COMMENTAIRE. L’Afghanistan dans l’impasse
A l’aéroport de Kaboul, les aiguilles de l’horloge ne tournent plus. Comme si l’Afghanistan vivait désormais hors du temps. Dans un autre monde où les femmes sont emprisonnées. Sous contrôle. Condamnées à l’invisibilité sociale. Trois ans après l’arrivée au pouvoir des talibans, les apôtres de la charia dirigent le pays d’une main de fer.
La police de la « promotion de la vertu et de la prévention du vice » patrouille les marchés. Elle veille à ce que les femmes se conforment au code vestimentaire imposé par le pouvoir en place. Et elle n’hésite pas à frapper et à fouetter les contrevenants.
L’Afghanistan est aujourd’hui le seul pays au monde où les filles sont privées d’éducation après l’âge de 12 ans. Condamnées à être cloîtrées, parfois mariées sans leur consentement. Une situation que décrit Eric Cheysson, président de l’association humanitaire Chaîne de l’espoir « féminicide social ».

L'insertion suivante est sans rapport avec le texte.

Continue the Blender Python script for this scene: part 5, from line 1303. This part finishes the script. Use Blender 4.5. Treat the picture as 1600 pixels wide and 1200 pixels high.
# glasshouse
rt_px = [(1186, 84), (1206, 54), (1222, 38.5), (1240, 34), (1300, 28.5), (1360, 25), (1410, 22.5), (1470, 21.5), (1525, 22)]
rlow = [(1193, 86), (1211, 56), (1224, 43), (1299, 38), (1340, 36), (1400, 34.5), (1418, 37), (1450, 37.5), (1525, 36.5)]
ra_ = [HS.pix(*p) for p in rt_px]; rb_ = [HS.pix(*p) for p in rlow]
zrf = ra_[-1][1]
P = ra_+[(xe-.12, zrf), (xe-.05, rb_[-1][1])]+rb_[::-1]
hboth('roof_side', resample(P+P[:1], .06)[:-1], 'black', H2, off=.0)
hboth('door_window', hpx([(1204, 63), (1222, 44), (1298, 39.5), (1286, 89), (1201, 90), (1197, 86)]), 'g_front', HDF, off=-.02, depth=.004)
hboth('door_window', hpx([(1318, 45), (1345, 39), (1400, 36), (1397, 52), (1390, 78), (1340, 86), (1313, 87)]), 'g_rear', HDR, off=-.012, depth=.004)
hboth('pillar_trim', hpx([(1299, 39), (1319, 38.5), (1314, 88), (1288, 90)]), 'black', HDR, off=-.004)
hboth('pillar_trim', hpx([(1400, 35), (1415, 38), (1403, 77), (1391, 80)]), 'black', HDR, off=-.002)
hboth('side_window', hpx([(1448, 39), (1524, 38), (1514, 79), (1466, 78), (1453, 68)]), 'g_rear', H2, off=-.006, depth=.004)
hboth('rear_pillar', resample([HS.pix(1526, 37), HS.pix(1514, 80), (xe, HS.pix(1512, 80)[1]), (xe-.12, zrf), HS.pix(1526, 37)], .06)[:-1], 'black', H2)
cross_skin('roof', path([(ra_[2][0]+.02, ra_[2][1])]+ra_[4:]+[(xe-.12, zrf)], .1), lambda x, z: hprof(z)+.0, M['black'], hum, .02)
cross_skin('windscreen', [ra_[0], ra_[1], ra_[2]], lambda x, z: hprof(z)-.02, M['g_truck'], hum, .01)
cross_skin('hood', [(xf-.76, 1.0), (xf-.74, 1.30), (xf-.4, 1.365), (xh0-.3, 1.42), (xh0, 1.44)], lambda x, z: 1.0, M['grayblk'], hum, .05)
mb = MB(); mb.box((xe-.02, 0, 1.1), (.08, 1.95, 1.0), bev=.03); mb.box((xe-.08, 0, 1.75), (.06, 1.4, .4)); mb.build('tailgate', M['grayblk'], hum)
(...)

Est-ce une raison suffisante pour continuer à s’intéresser à ce pays ? Oui, car il existe en France un imaginaire afghan nourri par la littérature avec Les cavaliers de Joseph Kessel, l’épopée des médecins français dans le maquis afghan pendant la guerre contre les Soviétiques. On pourrait aussi citer la création des lycées français de garçons et de filles, au lendemain de la Première Guerre mondiale. Ou encore le travail mené par la Délégation archéologique française en Afghanistan depuis les années 1930 pour mettre au jour les vestiges gréco-bouddhiques de ce pays, carrefour de civilisations.
Un cocktail explosif
L’Afghanistan fait également partie des dix pays les plus exposés aux conséquences du changement climatique. Les sécheresses sont désormais régulièrement suivies d’inondations dévastatrices. Elles détruisent les récoltes et déciment le bétail, comme on l’a vu au printemps dans le nord, le nord-est et l’ouest du pays. La solidarité internationale est essentielle pour soutenir ces populations. Mais aussi pour prévenir de nouveaux flux migratoires.

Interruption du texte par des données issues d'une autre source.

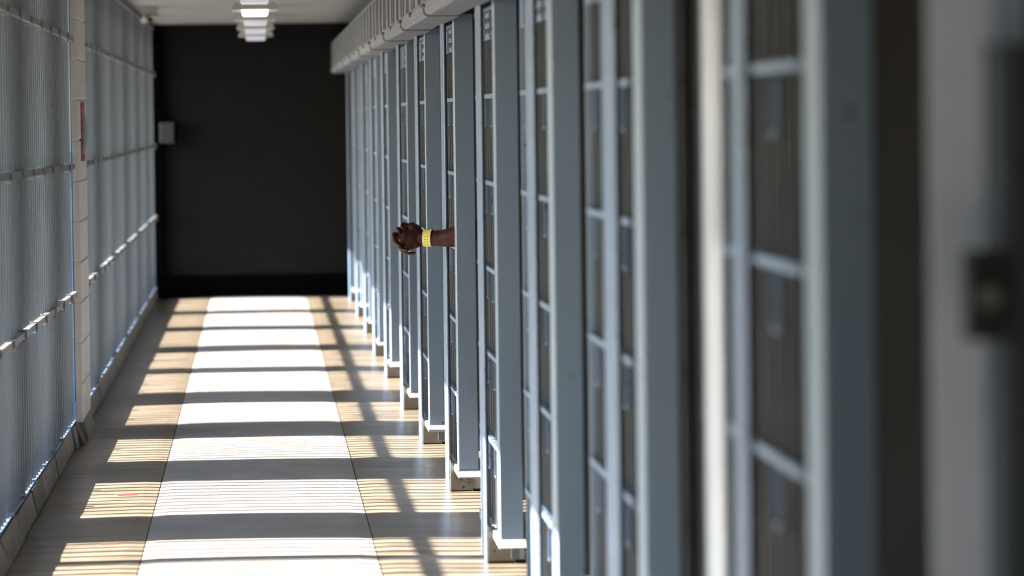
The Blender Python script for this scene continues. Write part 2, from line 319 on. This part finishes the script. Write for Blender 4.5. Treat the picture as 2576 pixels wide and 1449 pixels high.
#        post left X, post width, guide plate X
FIT = [(.861, .083, .751), (.849, .080, .797), (.844, .082, .798), (.842, .085, .800), (.833, .085, .797), (.812, .078, .781), (.809, .053, .772),
       (.790, .066, .768), (.787, .070, .762), (.806, .072, .778), (.808, .072, .780), (.812, .072, .784)]
for i, y0 in enumerate(YP):
    y1 = YP[i+1] if i+1 < len(YP) else YEND-.02
    t = thing('cell_front', LBL[i], 'cell front', (.86, y0, 0), 'steel barred cell fronts along the right side')
    vx0, vw, gx = FIT[i]; ff = (y0-.25)/y0; vx0 *= ff; vw *= ff; vx1 = vx0+vw; px = vx0+.034; yd = min(y0+1.10, y1-.05)
    box('post', vx0, vx1, y0-.25, y0-.25+(.12 if i < 3 else .08 if i < 5 else .05), .120, 2.030, 'steel', t, .003)
    rail('post_shoe', [(y0-.285, vx0-.004, vx1+.006, .092, .097), (y0-.251, vx0-.004, vx1+.006, .092, .1195), (y0-.009, vx0-.004, vx1+.006, .092, .1195)], 'ledge', t)
    # guide plate nearest the corridor, with a black strip along its front edge
    box('guide_plate', gx-.007, gx+.001, y0+.012, y0+(.13 if i == 0 else .23), .001, 2.0, 'steel_worn', t, .002)
    q = box('edge_strip', gx+.0015, gx+.006, y0+.004, y0+.020, .125, 2.0, 'gap', t); q['label'] = 'black edge strip'
    # base channel whose worn top is seen from above
    prof = [(gx+.002, .010), (gx+.002, .124), (gx+.007, .128), (gx+.020, .112), (vx0+.014, .098), (vx0+.030, .088), (vx1+.022, .084), (vx1+.026, .010)]
    extrude_y('base_channel', prof, y0+.006, y0+.26, 'ledge', t)
    curve = [(gx, .122), (gx+.012, .108), (gx+.025, .094), (gx+.036, .084), (gx+.048, .078)]
    prof = [(gx, .001)] + curve + [(vx0+.060, .068), (vx0+.070, .056), (vx0+.071, .001)]
    bk = extrude_y('floor_bracket', prof, y0-.008, y0+.004, 'bracket', t); bk['label'] = 'rust-stained floor bracket plate'
    vs = []
    for (xx, zz) in curve: vs += [(xx, y0-.0085, zz), (xx, y0+.030, zz+.024), (xx, y0+.030, zz+.004)]
    fs = [(3*q+r, 3*q+(r+1) % 3, 3*q+3+(r+1) % 3, 3*q+3+r) for q in range(len(curve)-1) for r in range(3)] + [(0, 2, 1), (3*len(curve)-3, 3*len(curve)-2, 3*len(curve)-1)]
    lm = bpy.data.meshes.new('curved_lip'); o0 = Vector(vs[0]); lm.from_pydata([tuple(Vector(v)-o0) for v in vs], [], fs); lm.materials.append(M['ledge'])
    bq = bmesh.new(); bq.from_mesh(lm); bmesh.ops.recalc_face_normals(bq, faces=bq.faces); bq.to_mesh(lm); bq.free()
    link('curved_lip', lm, t, o0)
    q = box('rust_line', gx+.001, vx0+.070, y0-.0092, y0-.0082, .001, .008, 'rust', t); q['label'] = 'dark rust along the foot'
    box('bracket_rib', vx0+.073, vx0+.0755, y0-.010, y0+.02, .001, .050, 'bracket', t)
    box('bracket_end', vx0+.081, vx1+.018, y0+.03, y0+.04, .001, .074, 'bracket', t)
    # barred sliding door behind the post
    for k, zl in enumerate(LV[1:]):
        box('crossbar', px, px+.016, y0-.145, yd, zl-.008, zl+.008, 'steel_worn', t)
    y = y0+.095 if i == 4 else y0-.10
    while y < yd:
        box('bar', px+.018, px+.046, y-.007, y+.007, .03, 2.03, 'steel_bar', t)
        y += .108
    box('bottom_rail', px-.004, px+.048, y0+.27, yd, .012, .045, 'ledge', t)
    box('end_stile', px+.004, px+.046, yd+.002, yd+.020, .012, 2.03, 'steel', t)
    # fixed bars set back beside the door
    y = yd+.09
    while y < y1-.03:
        box('bar', vx1+.042, vx1+.066, y-.007, y+.007, .012, 2.03, 'steel_bar', t)
        y += .108
    # stirrup clips hanging under the crossbars
    for k in range(1, 7):
        zz = LV[k]-.008
        for yc in (y0+.30, y0+.60, y0+.90):
                        multibox('stirrup', [(px-.001, px+.006, yc, yc+.006, zz-.10, zz), (px-.001, px+.006, yc+.05, yc+.056, zz-.10, zz), (px-.001, px+.006, yc, yc+.056, zz-.106, zz-.10)], 'steel_worn', t)
    box('head_plate', px+.003, px+.012, y0+.235, yd, 1.885, 1.985, 'steel_worn', t)
    for q in range(3):
        for zb in (1.915, 1.955): cyl('bolt', (px, y0+.28+q*.12, zb), (1, 0, 0), .010, .008, 'steel_dark', t, 8)
    if i == 0:
        s = box('door_stile', .834, .845, 5.23, 5.41, .012, 2.0, 'pale', t, .002); s['label'] = 'pale vertical door stile'
        s = box('stile_latch', .8285, .8335, 5.26, 5.31, 1.36, 1.98, 'pale', t)
    # cell partition behind the post
    struct(box('wall_partition', .99, 3.2, y0-.30, y0-.18, -.0, 2.459, 'cellwall'))
struct(box('wall_partition', .99, 3.2, 3.1, 3.24, 0, 2.459, 'cellwall'))

# gate post with lock case close to the camera
gt = thing('gate_post', 'blurred light grey gate post with dark lock case at the right edge', 'gate', (.85, 3.5, 0))
box('post_face', .806, .886, 3.46, 3.465, .001, 2.0, 'gate', gt, .003)
box('side_plate', .873, .895, 3.40, 3.459, .001, 1.68, 'steel_deep', gt, .002)
box('upper_plate', .889, .93, 3.465, 3.60, 1.68, 2.0, 'steel', gt, .002)
lk = box('lock_case', .829, .873, 3.36, 3.399, 1.328, 1.435, 'gap', gt, .004); lk['label'] = 'black lock case'
cyl('keyhole_ring', (.851, 3.352, 1.380), (0, 1, 0), .012, .014, 'steel_dark', lk)

# ---------------------------------------------------------------- overhead lock housing
hs = thing('lock_housing', 'long grey overhead steel housing of stepped covers above the cell fronts', 'housing', (.74, 14, 2.0))
XB = .66; ysm = 11.49-.93*8; seg = 0
while ysm < YEND-.05:
    a, b = ysm, min(ysm+.93, YEND-.005)
    d = 0.0025*((seg % 2)*2-1)
    prof = [(.80, 2.045), (.80, 2.0)] + [(XB+.022+.022*math.cos(a_), 2.022+.022*math.sin(a_)) for a_ in [-math.pi/2-math.pi/2*k/5 for k in range(6)]] + [(XB, 2.047), (XB+.012, 2.054), (.80, 2.054)]
    prof = [(p[0]+d if p[0] < .79 else p[0], p[1]+d) for p in prof]
    tr = extrude_y('trough', prof, a+.004, b-.004, 'housing', hs)
    dk = [(p[0]+.006 if p[0] < .79 else p[0], p[1]+.004 if p[1] < 2.03 else p[1]-.004) for p in prof]
    for w in range(2):
        ya = a+.003+w*.465+(.008 if w == 0 and seg % 2 else 0); yb = min(a+(.452 if seg % 3 == 0 else .460)+w*.465, b-.004)
        if ya < yb-.02:
            cp = box('cover_panel', XB+.008+.002*w, XB+.020, ya, yb, 2.054, 2.268, 'housing', hs, .0015)
            box('cover_rib', XB+.002+.002*w, XB+.0075+.002*w, ya+.03, ya+.05, 2.062, 2.26, 'housing', cp)
            box('cover_rib', XB+.002+.002*w, XB+.0075+.002*w, yb-.10, yb-.09, 2.062, 2.26, 'housing', cp)
    cyl('bolt', (XB-.003, a+.08, 2.040), (1, 0, 0), .009, .012, 'housing', hs, 8)
    cyl('bolt', (XB-.003, b-.05, 2.040), (1, 0, 0), .007, .012, 'steel_dark', hs, 8)
    ysm += .93; seg += 1
box('housing_core', XB+.024, 1.02, 11.49-.93*8, YEND-.01, 2.056, 2.262, 'gap', hs)
box('housing_top', XB+.010, 1.02, 11.49-.93*8, YEND-.01, 2.269, 2.279, 'housing', hs)
box('end_cap', XB-.002, 1.02, 11.49-.93*8-.012, 11.49-.93*8-.002, 2.0, 2.27, 'housing', hs)
struct(box('trim_3', .955, 1.01, YBACK, YEND-.01, 2.285, 2.459, 'cellwall'))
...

Difficile, dans ces conditions, de détourner le regard d’un pays qui vit depuis trois ans dans une détresse alimentaire constante. Menacé chaque hiver par la famine.
20 millions d’Afghans, sur une population de 42 millions, peinent à se nourrir. C’est pourquoi ce pays, bien qu’ostracisé par la communauté internationale, continue de bénéficier d’une aide d’urgence apportée par les grandes organisations internationales et les donateurs, dont les États-Unis et l’Europe. Les talibans savent en jouer habilement avec cynisme.
Faut-il s’intéresser à l’Afghanistan ? Oui, car ce pays se situe sur la ligne de faille des tensions géopolitiques internationales. « Le grand jeu »,
Pour reprendre l’expression de l’écrivain britannique Rudyard Kipling, on ne voit désormais plus s’affronter deux puissances coloniales, la Grande-Bretagne et la Russie, mais la Chine, les Etats-Unis, la Russie, l’Iran et le Pakistan. Un cocktail explosif. L’Afghanistan reste un point de passage où s’affrontent de puissants intérêts. La Chine voudrait aujourd’hui, par exemple, mettre la main sur les richesses minières (terres rares, cuivre) de ce pays.
Enfin, la menace terroriste reste élevée, avec la présence d’Al-Qaïda et de l’Etat islamique du Khorasan (ISK), lié à Daesh, à l’origine de l’attentat qui a tué trois Espagnols et trois Afghans en mai dans le bazar de Bamiyan.